Sex, Lies, and Accomplices?

by Toshi Tomitani ttomitani@hotmail.com

Michael Kelly, a senior writer for theNational Journal, once commented that the problem with Bill Clinton is not that his moral standards are low, but that he requires that others lower theirs to meet his. A wise observation, and one that readily applies to an assemblage of media apologists for Andrew Sullivan, author of "Love Undetectable," whose private love has recently been detected in the most public way possible.

The Sullivan exposé has been circulating in online gay chat rooms as well as in mainstream e-zines since last month: Sullivan, a HIV-positive journalist and ardent advocate of gay marriage and monogamy, has been advertising for unprotected sex with other HIV-positive men on AOL and two sex web sites, according to the gay journalists who broke the story.

Had Sullivan advocated his traditional social values without injecting politics, this would have been a gay men's gossip story that should have stayed in the closet. Instead, in the magazine The New Republic and elsewhere he blamed gay liberationist politics for pervasive sexual promiscuity in the gay community, castigated Jesse Jackson as a hypocrite for having a child out of wedlock, and accused Democratic President Bill Clinton of sexual pathology, the emptiness of whose soul was, according to Sullivan, "so ravenous for love."

Indeed, using his standing as gay conservative spokesman, Sullivan perpetuated the conservatives' favorite sexual myth against their political opponents: If you have sexually liberated, urban lifestyles, you are sleazy liberal Democrats; otherwise, you are pro-family Republicans.

And once again, the myth has come back to claim the victim on the right: first, Newt Gingrich; then Henry Hyde; and Bob Livingston.

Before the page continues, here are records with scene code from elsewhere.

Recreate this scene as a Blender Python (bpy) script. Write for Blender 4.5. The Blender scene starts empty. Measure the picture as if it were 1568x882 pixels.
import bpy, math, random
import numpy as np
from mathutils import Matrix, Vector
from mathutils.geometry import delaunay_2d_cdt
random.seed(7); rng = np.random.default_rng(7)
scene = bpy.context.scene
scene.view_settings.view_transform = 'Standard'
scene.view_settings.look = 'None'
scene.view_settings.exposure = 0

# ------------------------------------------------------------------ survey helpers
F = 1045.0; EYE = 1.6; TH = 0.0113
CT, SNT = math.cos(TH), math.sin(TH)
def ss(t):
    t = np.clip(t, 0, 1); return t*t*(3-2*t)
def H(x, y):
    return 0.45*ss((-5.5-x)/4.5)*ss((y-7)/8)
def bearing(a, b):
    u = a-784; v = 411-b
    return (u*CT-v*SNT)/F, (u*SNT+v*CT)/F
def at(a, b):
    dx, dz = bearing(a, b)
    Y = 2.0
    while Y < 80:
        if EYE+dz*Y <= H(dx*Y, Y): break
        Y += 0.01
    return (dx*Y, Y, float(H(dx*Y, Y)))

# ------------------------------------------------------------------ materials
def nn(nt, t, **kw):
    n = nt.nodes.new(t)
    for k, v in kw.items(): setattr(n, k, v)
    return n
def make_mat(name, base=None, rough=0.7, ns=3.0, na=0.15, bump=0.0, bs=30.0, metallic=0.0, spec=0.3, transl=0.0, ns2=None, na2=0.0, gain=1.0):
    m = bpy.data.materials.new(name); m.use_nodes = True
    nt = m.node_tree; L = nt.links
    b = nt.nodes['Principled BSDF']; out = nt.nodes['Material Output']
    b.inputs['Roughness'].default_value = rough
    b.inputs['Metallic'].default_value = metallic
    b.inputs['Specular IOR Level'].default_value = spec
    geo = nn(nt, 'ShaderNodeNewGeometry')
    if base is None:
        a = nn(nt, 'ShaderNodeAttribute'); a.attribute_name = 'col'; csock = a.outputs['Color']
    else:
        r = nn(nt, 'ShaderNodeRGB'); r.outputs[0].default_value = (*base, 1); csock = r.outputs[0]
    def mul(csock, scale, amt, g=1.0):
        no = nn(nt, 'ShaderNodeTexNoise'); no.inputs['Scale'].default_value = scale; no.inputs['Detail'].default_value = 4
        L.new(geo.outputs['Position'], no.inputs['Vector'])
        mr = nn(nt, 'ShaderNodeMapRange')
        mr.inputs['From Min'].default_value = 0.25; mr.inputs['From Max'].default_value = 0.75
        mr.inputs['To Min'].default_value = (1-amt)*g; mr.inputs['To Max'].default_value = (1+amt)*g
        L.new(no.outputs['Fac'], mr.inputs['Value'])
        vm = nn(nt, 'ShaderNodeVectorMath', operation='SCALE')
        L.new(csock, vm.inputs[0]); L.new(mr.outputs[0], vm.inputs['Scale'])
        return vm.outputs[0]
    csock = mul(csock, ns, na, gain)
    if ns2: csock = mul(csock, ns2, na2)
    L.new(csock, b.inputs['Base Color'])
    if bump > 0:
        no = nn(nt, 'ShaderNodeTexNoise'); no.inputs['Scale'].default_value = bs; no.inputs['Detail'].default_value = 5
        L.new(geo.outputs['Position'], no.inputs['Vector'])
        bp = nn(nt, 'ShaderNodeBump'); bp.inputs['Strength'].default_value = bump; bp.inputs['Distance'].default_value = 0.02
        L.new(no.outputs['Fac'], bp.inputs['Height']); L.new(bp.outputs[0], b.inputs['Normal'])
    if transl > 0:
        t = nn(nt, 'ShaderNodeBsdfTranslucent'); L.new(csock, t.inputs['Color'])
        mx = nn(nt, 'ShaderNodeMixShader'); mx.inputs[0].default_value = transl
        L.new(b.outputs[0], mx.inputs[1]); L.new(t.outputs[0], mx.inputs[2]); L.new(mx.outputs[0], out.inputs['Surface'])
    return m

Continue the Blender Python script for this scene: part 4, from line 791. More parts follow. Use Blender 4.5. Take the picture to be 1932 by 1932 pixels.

And now, Andrew Sullivan.

Since the story broke, however, Sullivan has been showered with moral support from motley of fellow pundits, most of who are, alas, political liberals. Their central line of argument echoes that of the perjured former president, one which is also embraced by Sullivan in his own defense: his private sex life is nobody's business, and the entire story can be dismissed as nothing more than "sexual McCarthyism" by his political opponents. Then on L.A. Times op-ed page, Norah Vincent, a New York-based journalist, broadened the scope of defense by asserting that Sullivan did nothing morally reprehensible, since he disclosed his own HIV status and solicited only consensual sex with others who share it. And unlike former President Clinton who lied about his sexual affairs both publicly and under oath, Sullivan was more forthright when he admitted to soliciting sex online, and had been "blisteringly candid" about his sex life, warts and all.

But the facts are clearly otherwise. Sullivan may not have lied about his sexual behavior as literally as Bill Clinton did, but he was surely misleading, to put it charitably, when he was lecturing to others of their sexual sins and calling his HIV status an "accident," rather than a result of unprotected sexual intercourse with a man--or men. Even on his personal Web site, Sullivan stated his response by first characterizing the whole story as baseless, malicious "rumors" only to confirm toward the end that the disclosure is pretty much accurate.

Or to put it more bluntly: Sullivan has been duplicitous in his public persona, for he not only perpetuated sexual double standards between himself and others by accusing them of improper sexual compulsions of which he himself is guilty; by so doing he purposely misled the public to presuppose his own innocence.

Vincent and others, of course, are correct when they point out that the private foibles of public figures are essentially not ours to address. But I also suspect that those journalists who exposed Sullivan's sexual contradictions would have been a lot more respectful of his privacy were it not for the fact that it is Sullivan, not his political foes, who has made his career out of blurring the line separating the personal from politics, the private from the public.

By not confronting the implications of Sullivan's sexual politics, his liberal defenders become his accomplices, perpetuating hypocrisy and undermining the idea of moral accountability. In their efforts to enforce the separation of public and private, they end up justifying the actions of those who subvert it.

Hence the application of Michael Kelly's critique of Clinton and his defenders to Andrew Sullivan: It's not that Sullivan's standards are low; it is that he requires his defenders to lower theirs.